Monday

Last night, while looking at a bunch of old pictures of the kids and family, I got really emotional. That hasn't happened in a long time. What really got me is that while I have not posted much about it here, I have been having a LOT of thoughts about when and how I would end my marriage. It's NOT that I want to do this, or will do it anytime soon but my frustration is building and before last night, I thought it may get the best of me.

When I saw all those pictures, all that history, and most of all, all those smiling faces, I KNEW I could not end ANYTHING before a HELL of a lot more fighting and certainly NOT because I lacked the patience to wait or the will to communicate my true feelings when the time comes.

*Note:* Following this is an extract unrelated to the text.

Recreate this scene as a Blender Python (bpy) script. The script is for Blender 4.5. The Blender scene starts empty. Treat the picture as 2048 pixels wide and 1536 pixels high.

My kids are NOT the reason I want to stay married to my W, but they ARE the reason I now have renewed strength to keep my fight going as long as it takes to win.

I WANT my marriage back, and in a form that will make a happy house for my kids as well as my W and I. I think that can happen and recently I have lost focus. I don't really have MORE focus today but I do remember just what's at stake here, and it's a whole lot more than me getting laid next week or getting a hug initiated by my W. It's about saving what I love from extinction and in the process, allow MY species to continue, i.e. not ever lose myself in the relationship again.

This is hard stuff. It really is. I never thought I would find myself doing these things but in the end, I have to continue to hope that in doing so, I become a stronger, better man.

GH

P.S. Frank's post to HH was just what the doctor ordered for ME too...talk about motivational speaking!